REVIEW: Double cross: the true story of the d-day spies

Book by Ben Macintyre

REVIEW: Double cross: the true story of the d-day spiesThough he’s not a novelist, Macintyre is one of the best spy-story writers around, someone who can weave a suspenseful narrative out of facts already on the public record. By the end of Double Cross he actually manages to make readers worry that the June 6, 1944, Normandy landings might fail. By 1942, a British counter-intelligence group, the punningly named Twenty Committee (its name in Roman numerals—XX—forming a double cross), was in control of every German spy in the United Kingdom. The committee launched a plan in 1944 to use those double agents—along with others who had always been on the Allied side—to mislead the Germans as to the place and timing of the invasion of France, and thus thin the defensive forces arrayed against those storming the beaches.

In an account redolent with ironies, Macintyre concentrates on five of the agents. There was the Spaniard Juan Pujol Garcia, a failed chicken farmer (rather like SS head Heinrich Himmler); Serbian womanizer Dusko Popov; Elvira de la Fuente Chaudoir, a bisexual Peruvian party girl; Polish patriot Roman Czerniawski; and a Frenchwoman of Russian descent, Lily Sergeyev, so devoted to Babs, her terrier-poodle cross, that she almost gave herself up to the Nazis out of rage after the British accidentally killed her dog.

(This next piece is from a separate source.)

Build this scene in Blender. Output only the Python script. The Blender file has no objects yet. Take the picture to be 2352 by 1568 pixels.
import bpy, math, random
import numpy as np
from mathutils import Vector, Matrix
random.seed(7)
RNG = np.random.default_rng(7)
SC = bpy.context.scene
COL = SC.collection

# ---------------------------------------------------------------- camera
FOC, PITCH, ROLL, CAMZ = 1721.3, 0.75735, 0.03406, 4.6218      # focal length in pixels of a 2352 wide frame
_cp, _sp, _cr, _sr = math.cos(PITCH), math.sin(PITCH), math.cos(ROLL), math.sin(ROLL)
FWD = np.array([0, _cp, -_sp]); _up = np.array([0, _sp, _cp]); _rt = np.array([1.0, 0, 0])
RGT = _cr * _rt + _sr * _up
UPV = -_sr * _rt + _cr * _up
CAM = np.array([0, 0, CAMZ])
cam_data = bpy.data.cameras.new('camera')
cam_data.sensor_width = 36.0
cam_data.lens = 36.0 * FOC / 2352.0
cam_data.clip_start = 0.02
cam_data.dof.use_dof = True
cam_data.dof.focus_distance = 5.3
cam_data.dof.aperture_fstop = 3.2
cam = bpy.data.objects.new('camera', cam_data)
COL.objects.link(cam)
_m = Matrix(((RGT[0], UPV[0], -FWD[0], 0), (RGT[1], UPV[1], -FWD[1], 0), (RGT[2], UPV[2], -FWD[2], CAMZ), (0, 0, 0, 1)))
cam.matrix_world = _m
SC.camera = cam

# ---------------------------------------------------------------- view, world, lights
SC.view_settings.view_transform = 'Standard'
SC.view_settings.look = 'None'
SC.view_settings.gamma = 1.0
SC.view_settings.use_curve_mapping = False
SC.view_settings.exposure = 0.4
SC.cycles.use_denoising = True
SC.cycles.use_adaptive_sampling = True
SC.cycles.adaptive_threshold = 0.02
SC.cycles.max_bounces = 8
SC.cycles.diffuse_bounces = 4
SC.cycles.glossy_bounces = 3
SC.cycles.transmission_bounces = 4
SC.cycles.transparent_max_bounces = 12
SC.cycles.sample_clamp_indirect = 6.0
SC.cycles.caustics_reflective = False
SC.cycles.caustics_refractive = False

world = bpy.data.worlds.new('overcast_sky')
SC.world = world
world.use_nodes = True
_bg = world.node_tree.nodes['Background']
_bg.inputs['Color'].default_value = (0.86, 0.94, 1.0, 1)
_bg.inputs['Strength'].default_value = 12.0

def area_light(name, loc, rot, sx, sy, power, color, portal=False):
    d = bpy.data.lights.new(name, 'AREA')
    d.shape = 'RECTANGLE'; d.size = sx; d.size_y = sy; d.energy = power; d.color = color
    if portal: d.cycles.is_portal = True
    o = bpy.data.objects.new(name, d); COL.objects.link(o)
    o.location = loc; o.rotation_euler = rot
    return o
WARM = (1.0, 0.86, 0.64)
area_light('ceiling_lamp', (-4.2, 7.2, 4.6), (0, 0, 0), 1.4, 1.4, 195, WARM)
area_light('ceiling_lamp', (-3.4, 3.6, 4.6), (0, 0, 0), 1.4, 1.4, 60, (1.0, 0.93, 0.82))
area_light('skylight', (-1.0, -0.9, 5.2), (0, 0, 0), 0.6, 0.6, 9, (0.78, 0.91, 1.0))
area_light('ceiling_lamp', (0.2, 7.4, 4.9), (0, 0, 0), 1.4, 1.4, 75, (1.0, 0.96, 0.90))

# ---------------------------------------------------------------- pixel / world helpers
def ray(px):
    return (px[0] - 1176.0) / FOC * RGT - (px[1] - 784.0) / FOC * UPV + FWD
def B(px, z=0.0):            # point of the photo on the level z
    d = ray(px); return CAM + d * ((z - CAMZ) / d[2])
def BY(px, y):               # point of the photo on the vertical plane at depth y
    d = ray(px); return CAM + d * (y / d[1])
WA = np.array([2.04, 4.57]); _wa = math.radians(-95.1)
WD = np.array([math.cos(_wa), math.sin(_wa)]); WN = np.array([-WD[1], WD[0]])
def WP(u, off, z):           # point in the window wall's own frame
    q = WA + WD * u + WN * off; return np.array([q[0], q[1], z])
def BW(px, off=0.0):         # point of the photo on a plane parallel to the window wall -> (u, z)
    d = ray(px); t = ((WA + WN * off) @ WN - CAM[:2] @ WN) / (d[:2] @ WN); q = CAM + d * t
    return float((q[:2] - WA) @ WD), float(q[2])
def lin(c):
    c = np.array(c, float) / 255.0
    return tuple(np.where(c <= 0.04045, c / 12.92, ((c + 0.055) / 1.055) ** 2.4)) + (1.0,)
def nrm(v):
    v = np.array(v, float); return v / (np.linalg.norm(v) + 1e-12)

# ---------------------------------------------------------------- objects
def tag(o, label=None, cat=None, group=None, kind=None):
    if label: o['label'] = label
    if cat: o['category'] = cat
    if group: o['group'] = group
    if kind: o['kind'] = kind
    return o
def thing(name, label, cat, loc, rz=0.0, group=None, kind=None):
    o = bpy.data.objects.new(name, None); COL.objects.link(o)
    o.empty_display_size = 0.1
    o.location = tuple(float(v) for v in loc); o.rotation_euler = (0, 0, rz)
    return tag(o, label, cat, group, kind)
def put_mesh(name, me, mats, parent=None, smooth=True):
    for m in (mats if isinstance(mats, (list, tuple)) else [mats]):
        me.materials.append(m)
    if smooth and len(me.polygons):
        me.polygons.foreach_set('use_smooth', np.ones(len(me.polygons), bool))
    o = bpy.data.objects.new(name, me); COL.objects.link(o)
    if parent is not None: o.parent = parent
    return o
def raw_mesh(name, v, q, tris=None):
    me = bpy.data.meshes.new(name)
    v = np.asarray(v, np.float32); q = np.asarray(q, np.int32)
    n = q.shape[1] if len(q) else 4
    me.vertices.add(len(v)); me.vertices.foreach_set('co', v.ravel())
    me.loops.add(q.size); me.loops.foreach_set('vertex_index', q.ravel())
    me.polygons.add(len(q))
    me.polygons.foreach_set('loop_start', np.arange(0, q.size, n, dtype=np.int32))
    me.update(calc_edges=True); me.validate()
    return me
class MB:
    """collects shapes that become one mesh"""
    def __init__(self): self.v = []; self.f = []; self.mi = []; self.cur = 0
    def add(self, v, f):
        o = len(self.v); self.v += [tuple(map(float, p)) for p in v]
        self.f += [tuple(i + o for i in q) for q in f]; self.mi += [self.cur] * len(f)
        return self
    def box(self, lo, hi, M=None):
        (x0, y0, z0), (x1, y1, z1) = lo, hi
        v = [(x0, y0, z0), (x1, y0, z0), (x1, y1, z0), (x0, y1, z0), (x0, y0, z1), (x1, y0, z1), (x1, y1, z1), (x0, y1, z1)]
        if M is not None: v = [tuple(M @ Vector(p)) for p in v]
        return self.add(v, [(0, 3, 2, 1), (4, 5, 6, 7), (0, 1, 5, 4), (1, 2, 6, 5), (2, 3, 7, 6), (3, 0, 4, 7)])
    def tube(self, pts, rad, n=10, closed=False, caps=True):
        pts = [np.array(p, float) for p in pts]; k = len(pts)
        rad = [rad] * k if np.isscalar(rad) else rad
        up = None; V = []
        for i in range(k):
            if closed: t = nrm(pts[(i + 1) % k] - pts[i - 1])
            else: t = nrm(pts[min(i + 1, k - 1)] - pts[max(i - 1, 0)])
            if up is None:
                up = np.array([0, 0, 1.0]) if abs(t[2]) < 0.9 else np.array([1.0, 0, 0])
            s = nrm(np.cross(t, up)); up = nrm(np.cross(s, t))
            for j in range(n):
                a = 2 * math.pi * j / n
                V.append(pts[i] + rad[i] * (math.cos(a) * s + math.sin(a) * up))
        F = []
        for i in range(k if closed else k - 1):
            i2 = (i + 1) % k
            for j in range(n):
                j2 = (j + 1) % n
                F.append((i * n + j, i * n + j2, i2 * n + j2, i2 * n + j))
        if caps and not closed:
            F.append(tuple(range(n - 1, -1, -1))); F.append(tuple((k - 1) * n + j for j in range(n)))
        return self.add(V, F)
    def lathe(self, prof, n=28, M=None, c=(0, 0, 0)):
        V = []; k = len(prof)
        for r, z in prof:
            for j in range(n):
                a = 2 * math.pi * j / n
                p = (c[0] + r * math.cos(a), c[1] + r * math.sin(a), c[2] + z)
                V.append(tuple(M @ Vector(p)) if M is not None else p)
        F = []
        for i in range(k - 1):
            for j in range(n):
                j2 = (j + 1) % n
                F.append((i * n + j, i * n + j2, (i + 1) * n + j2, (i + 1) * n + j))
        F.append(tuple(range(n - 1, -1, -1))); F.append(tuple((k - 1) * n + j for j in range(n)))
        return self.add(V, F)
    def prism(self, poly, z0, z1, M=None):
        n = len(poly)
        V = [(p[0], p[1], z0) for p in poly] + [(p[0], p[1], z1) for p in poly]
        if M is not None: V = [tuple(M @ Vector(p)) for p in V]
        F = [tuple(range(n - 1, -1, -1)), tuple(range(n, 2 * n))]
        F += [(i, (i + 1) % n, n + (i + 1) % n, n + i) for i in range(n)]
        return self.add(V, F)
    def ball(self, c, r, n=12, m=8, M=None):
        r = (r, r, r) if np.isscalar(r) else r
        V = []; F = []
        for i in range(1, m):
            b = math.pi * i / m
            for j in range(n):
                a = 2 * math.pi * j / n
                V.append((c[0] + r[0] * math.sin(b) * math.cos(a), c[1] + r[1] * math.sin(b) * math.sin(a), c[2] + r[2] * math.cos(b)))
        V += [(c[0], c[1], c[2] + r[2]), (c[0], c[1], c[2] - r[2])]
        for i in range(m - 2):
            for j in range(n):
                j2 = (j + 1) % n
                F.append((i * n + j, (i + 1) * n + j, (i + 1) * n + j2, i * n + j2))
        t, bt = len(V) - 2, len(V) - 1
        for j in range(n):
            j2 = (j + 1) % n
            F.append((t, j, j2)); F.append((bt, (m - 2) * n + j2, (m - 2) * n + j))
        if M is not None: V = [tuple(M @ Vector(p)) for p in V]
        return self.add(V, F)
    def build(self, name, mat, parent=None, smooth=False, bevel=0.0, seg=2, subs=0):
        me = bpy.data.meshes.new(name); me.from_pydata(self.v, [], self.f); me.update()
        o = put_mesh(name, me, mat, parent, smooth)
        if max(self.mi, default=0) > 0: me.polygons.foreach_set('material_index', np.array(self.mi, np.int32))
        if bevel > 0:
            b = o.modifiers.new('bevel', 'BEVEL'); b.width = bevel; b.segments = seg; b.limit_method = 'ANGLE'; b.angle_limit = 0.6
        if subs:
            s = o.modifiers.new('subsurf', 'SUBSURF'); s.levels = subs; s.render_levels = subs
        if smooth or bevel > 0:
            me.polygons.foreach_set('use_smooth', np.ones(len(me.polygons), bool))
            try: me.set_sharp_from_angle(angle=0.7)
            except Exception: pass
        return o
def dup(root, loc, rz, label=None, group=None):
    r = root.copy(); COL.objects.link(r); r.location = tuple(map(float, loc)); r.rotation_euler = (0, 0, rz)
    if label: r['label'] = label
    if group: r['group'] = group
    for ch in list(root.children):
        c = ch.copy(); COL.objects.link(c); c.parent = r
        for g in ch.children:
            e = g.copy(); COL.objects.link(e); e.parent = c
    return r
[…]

Why either the British (who knew the agents’ frailties) or the race-obsessed Germans (who knew that none of them had ethnic or ideological ties to the Axis cause) believed anything any of them reported is beyond mysterious. But in the end the Allied faith was validated. No one leaked a word, at least not to the Nazis: in a final irony, one of the British XXers, Soviet spy Anthony Blunt, relayed every detail straight to Stalin. Luckily, Moscow kept a lid on the truth too. In a war of the big battalions—200,000 troops invaded Europe that day—the double-cross agents seem not much more than a sideshow. But what a story.